If you'd like to run data-processor locally exactly as it's run in production, you will need Docker.

Configuration in Docker is set via the .env file in the root of the project. Create that file, copy the following into it and provide values for each environemnt variable.

VIP_DP_AWS_ACCESS_KEY=
VIP_DP_AWS_SECRET_KEY=
VIP_DP_S3_UNPROCESSED_BUCKET=
VIP_DP_S3_PROCESSED_BUCKET=
VIP_DP_SQS_REGION=
VIP_DP_SQS_QUEUE=
VIP_DP_SQS_FAIL_QUEUE=
VIP_DP_RABBITMQ_EXCHANGE=

As you can see, you'll need to have set up two S3 buckets and two SQS queues. The value for VIP_DP_SQS_REGION is in the form of US_WEST_2 (not us-west-2). The value for VIP_DP_RABBITMQ_EXCHANGE is whatever you'd like it to be.

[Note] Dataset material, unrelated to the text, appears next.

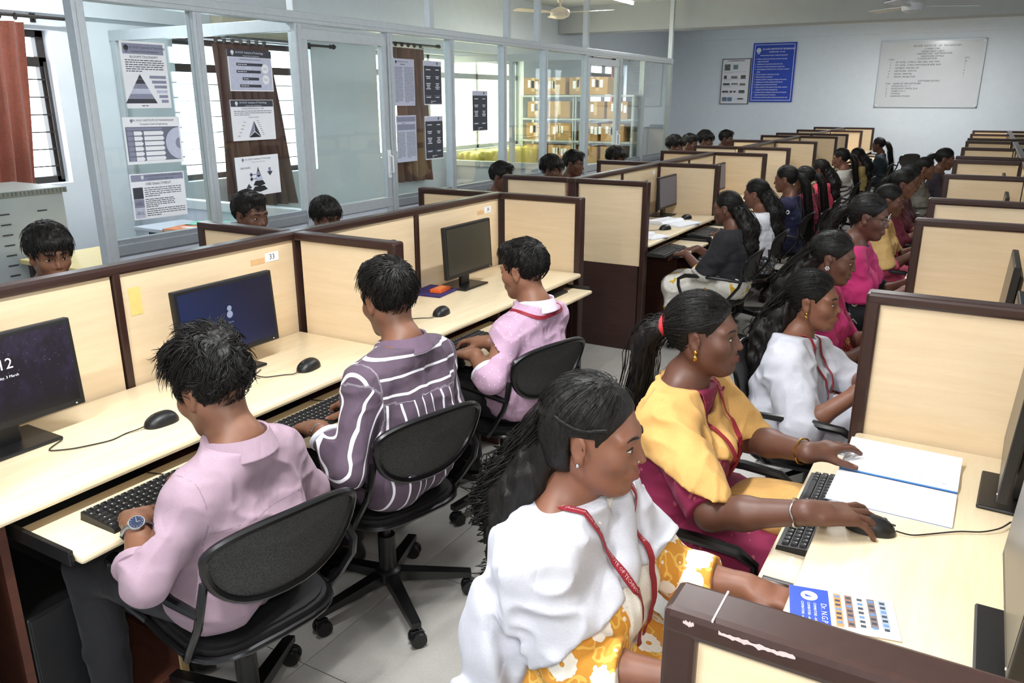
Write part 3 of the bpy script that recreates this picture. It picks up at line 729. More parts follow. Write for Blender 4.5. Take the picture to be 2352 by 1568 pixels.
for i in range(len(PY)-1):
    a, b_ = PY[i]+.03, PY[i+1]-.03; door = i in (2, 7)
    if not door:
        MB().box((XP-.035, a, .845), (XP+.035, b_, .905), .004).box((XP-.02, a, .905), (XP+.02, b_, .93)).ob('sill_rail', ALU_D, gp)
        MB().box((XP-.012, a, .06), (XP+.012, b_, .845)).ob('lower_board', PANELW, gp); MB().box((XP-.03, a, 0), (XP+.03, b_, .06), .003).ob('bottom_rail', ALU_D, gp)
        MB().box((XP-.003, a, .93), (XP+.003, b_, 2.17)).ob('glass_pane', GLASS, gp)
    else:
        d = bpy.data.objects.new('door_%d' % (1 if i == 2 else 2), None); COL.objects.link(d); d['kind'] = 'structure'; d['label'] = 'aluminium framed glass door in the partition, %s' % ('nearer one' if i == 2 else 'farther one')
        f_ = MB()
        for p, q in (((XP-.022, a+.005, .01), (XP+.022, a+.065, 2.13)), ((XP-.022, b_-.065, .01), (XP+.022, b_-.005, 2.13)), ((XP-.0235, a+.001, 2.07), (XP+.0235, b_-.001, 2.145)), ((XP-.0235, a+.001, .85), (XP+.0235, b_-.001, .93)), ((XP-.0235, a+.001, .012), (XP+.0235, b_-.001, .10))): f_.box(p, q, .004)
        f_.ob('door_frame', ALU, d); MB().box((XP-.003, a+.06, .93), (XP+.003, b_-.06, 2.07)).ob('pane', GLASS, d); MB().box((XP-.008, a+.06, .10), (XP+.008, b_-.06, .85)).ob('door_board', PANELW, d)
        MB().box((XP+.022, b_-.055, 1.08), (XP+.04, b_-.02, 1.30), .006).tube([(XP+.03, b_-.04, 1.12), (XP+.075, b_-.045, 1.13), (XP+.075, b_-.045, 1.25), (XP+.03, b_-.04, 1.26)], .008, 8).ob('door_handle', WHITE, d, True)
for y in (3.47, 8.07):
    for x in (XW+.04, (XW+XP)/2): MB().box((x-.03, y-.03, 0), (x+.03, y+.03, 2.17), .004).ob('post', ALU, gp)
    MB().box((XW, y-.035, 2.12), (XP, y+.035, 2.2), .004).ob('top_rail', ALU, gp); MB().box((XW, y-.035, .86), (XP, y+.035, .93), .004).ob('sill_rail', ALU, gp)
    MB().box((XW, y-.01, .04), (XP, y+.01, .86)).ob('lower_board', PANELW, gp)
    for x0, x1 in ((XW+.07, (XW+XP)/2-.03), ((XW+XP)/2+.03, XP-.035)): MB().box((x0, y-.003, .93), (x1, y+.003, 2.12)).ob('glass_pane', GLASS, gp)

# ------------------------------------------------------------------ ceiling things
def tube_light(x, y, power, label, z=ZC-.19):
    t = thing('tube_light', label, 'tube light', (x, y, z), group=None)
    MB().box((-.03, -.62, .02), (.03, .62, .07), .006).box((-.022, -.62, -.02), (.022, -.59, .03), .004).box((-.022, .59, -.02), (.022, .62, .03), .004).ob('housing', WHITE, t)
    for s in (-.4, .4): MB().cyl((0, s, .07), (0, s, ZC-z), .006, n=8).ob('rod', WHITE, t)
    m = MATS.get('tube glow')
    if not m: q = NT('tube glow'); q.set(col=(1, 1, 1), emit=(1, .98, .95), estr=9.); m = MATS['tube glow'] = q.m
    MB().cyl((0, -.59, -.005), (0, .59, -.005), .014, n=12).ob('tube', m, t, True)
    if power: l = area_light('tube_lamp', (x, y, z-.03), (0, 0, 0), .05, 1.15, power, (.97, .985, 1.))
    return t
def fan(x, y, z, a0, label, colr):
    t = thing('ceiling_fan', label, 'ceiling fan', (x, y, z)); m = M('fan enamel '+colr, colr, .4)
    MB().lathe([(.0, -.07), (.05, -.065), (.10, -.04), (.115, 0), (.10, .03), (.05, .05), (.03, .06)], n=24).ob('motor', m, t, True)
    MB().cyl((0, 0, .05), (0, 0, ZC-z), .012, n=10).lathe([(.02, .10), (.055, .16), (.02, .17)], n=16).ob('down_rod', m, t, True)
    for k in range(3):
        a = a0+k*2*PI/3; Mx = Matrix.Rotation(a, 4, 'Z') @ Matrix.Rotation(.14, 4, 'X')
        MB().prism([(.09, -.02), (.18, -.03), (.22, -.06), (.60, -.07), (.63, -.04), (.63, .04), (.60, .06), (.22, .05), (.18, .03), (.09, .02)], -.003, .003, Mx).ob('blade', m, t)
    return t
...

Running it is as per usual for docker-compose:

$ docker-compose build
$ docker-compose up

While it's running, you can place messages on the SQS queue specified by VIP_DP_SQS_QUEUE and it will be picked up by the processor, downloading the file in the message, the file will be processed, the database populated, the XML output zipped up and placed in the bucket specified by VIP_DP_S3_PROCESSED_BUCKET, and a message sent on RabbitMQ.

The message you send on the SQS queue must look like the following:

{:filename "some-feed.xml"}

It is an EDN map, with the key :filename, whose value is the name of a file in the VIP_DP_S3_UNPROCESSED_BUCKET S3 bucket.

Developing

The processing pipeline is defined as a sequence of functions that take and return a processing context. The processing context is a map containing an :input, processing functions in :pipeline, and validation failures in :warnings, :errors, :critical, and :fatal.

The Processing Pipeline

run-pipeline function in the vip.data-processor.pipeline namespace takes a context and will run thread that context through each function in its :pipeline. Those processing functions may alter the :pipeline (for example, to alter how uploads are loaded into the database based on file type, or to add extra processing functions only if all validations are successful).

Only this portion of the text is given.